Drawing her thoughts to a close, Black informed viewers, “When you’re in our DMs, or in those YouTube comments, or in Twitch chat right now, those reactionary threads, thinking that I’m somehow ruining your current Xplay experience because you can’t objectify me, how you previously did to Morgan, or that I’m somehow less qualified to speak on something but you can’t quite put your finger on why, even though I’m reading the exact same script as Adam, but you have no problem with his part of it, you’re letting your unconscious biases ruin my day and you’re gatekeeping the gaming space.”
“So maybe, for 2022, we be a bit nicer, a bit more self-reflective, and we enjoy the fact that people are working hard to make free content for you,” she concluded. “If you don’t like it, don’t watch it. PEACE.”
Now, it’s true that women experience gendered insults and criticisms on the internet everyday, just as most people do based on their immutable traits, whether they be black, white, female, male, or anything else. It’s something that most internet users are actively trying to change everyday.
However, given her admission that Smallwood and Khalil both experience push back, as well as the fact that the reviews are divided up in their presentation between multiple hosts, the ‘gender specific’ flame Black claims to regularly receive is likely less a widespread case of full-blown misogyny and one of players disagreeing with specific points being made.
And while, yes, there are multiple team members working on the reviews, by her own admission, she is the one who publicly presents the final product to the viewers. As such, it should come as no surprise that a public voice of an enterprise may receive the brunt of any fan push back, since they’re the ostensible ‘middle man’ between the viewers and the production team.
It also seems odd to use G4 as a platform to denounce the objectification of women in light of how, when Black herself was “a child” wanting to work there, the network themselves aired such evocative segments as the aforementioned Munn eating a hot dog, and having her play along with Attack of the Show co-host Kevin Pereira standing behind her in a sexual pose.
Currently, G4 appears to be on step three of The Critical Drinker’s Five Steps for Franchise Destruction, as after having “picked a really popular IP with a loyal fanbase” and “updating it for ‘modern audiences,’” the network revival attempt is now set on “antagonizing the fanbase” – albeit after release, not prior to.
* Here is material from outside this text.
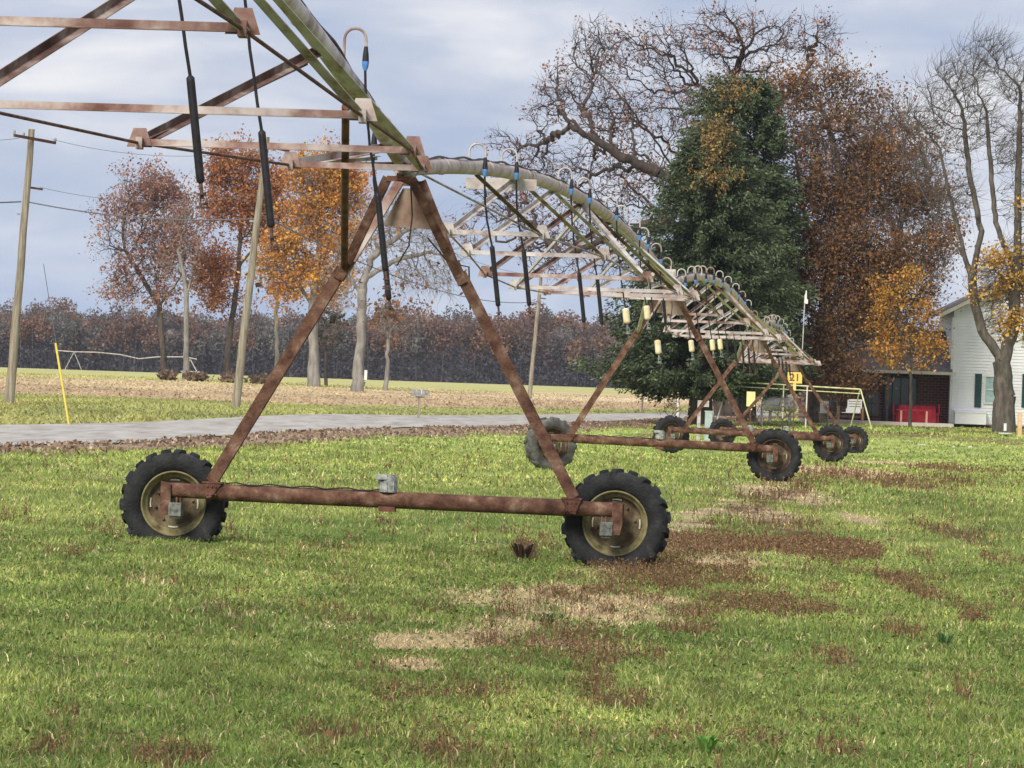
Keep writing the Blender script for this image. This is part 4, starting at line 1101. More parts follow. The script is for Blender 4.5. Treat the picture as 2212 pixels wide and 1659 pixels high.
tree('maple_tree', 'tall windswept bare maple with a thick trunk in front of the white house wall', 'tree', gY, 238, [[(2168, 932), (2170, 860), (2166, 800), (2160, 770)], [(2160, 770), (2120, 715), (2106, 660), (2100, 600), (2085, 560), (2072, 500), (2050, 420), (2030, 320)], [(2166, 790), (2190, 700), (2196, 600), (2198, 480), (2200, 340), (2205, 200)], [(2100, 600), (2120, 500), (2095, 380), (2080, 250)], [(2085, 560), (2020, 470), (1985, 400)], [(2196, 600), (2150, 480), (2140, 360), (2130, 240)]],
     [(2060, 190, 70, 70), (2130, 130, 60, 60), (2000, 260, 55, 60), (2060, 300, 60, 60), (2110, 260, 50, 70), (2190, 180, 50, 60), (2170, 320, 50, 60), (1990, 370, 36, 45), (2060, 430, 50, 50), (2200, 430, 40, 60), (2230, 300, 50, 90), (2250, 550, 50, 90), (2130, 620, 46, 70), (2180, 600, 50, 80), (2150, 700, 40, 40), (2210, 690, 40, 50)],
     dens=32, seed=14, step=.32, kill=.45, wig=.25, tip=.013, trunk=.55, twl=1.35, twr=.010, tw=6, wind=(.35, 0, .12), leaf=yelo, ln=8, lsz=.15, lspread=.2, lfrac=.75,
     leaf_ells=[(2140, 620, 50, 90), (2190, 620, 50, 130), (2160, 700, 50, 50), (2210, 500, 26, 80)], bark=mat_mix('maple_bark', [(.05, .042, .035), (.10, .085, .07), (.16, .14, .115)], 5, .95, stretch=(1, 1, .3), bump=.8))
tree('young_tree', 'young slim tree with yellow-orange leaves in front of the porch', 'tree', gY, 241, [[(1965, 918), (1967, 860), (1966, 800), (1962, 720), (1955, 660)]],
     [(1935, 650, 58, 50), (1910, 700, 44, 36), (1980, 690, 46, 44), (1960, 765, 84, 30), (2010, 745, 44, 26), (1905, 620, 30, 28), (1960, 600, 30, 26)], dens=60, seed=15, step=.3, kill=.5, wig=.3, tip=.010, trunk=.085, twl=.6, twr=.008, tw=3, leaf=[(.48, .23, .05), (.55, .30, .06), (.38, .17, .05), (.60, .36, .08)], ln=9, lsz=.13, lspread=.15, lfrac=.5, clumpf=2.5)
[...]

Further, Black’s conclusive declaration of “if you don’t like it, don’t watch it” echoes the similar rhetoric put forth by Marvel writer Kelly Sue DeConnick in October 2017, when she told SyFy, “If you don’t like my politics, don’t buy my book. I’m going to make the book that I’m going to make and if you don’t want to read them; don’t read them.”
Of course, in the years since, DeConnick has gone on to lament the failing state of the mainstream comic book industry, telling KGW news reporter Destiny Johnson in a 2019 interview, “’I’m straight worried.”
“Stores are closing at a phenomenal rate. Independent comic sales are down. Mainstream comic sales are down except the top three or five books are up. Everything in the mid list is way down,” she admitted. “Numbers that used to be numbers that would get you cancelled are now like, ‘No, that’s a hit.’ Independent books making the back the cost of doing floppies is– like names that should be able to do it no sweat are going into the red on singles and not coming out until the trades. And it worries me.”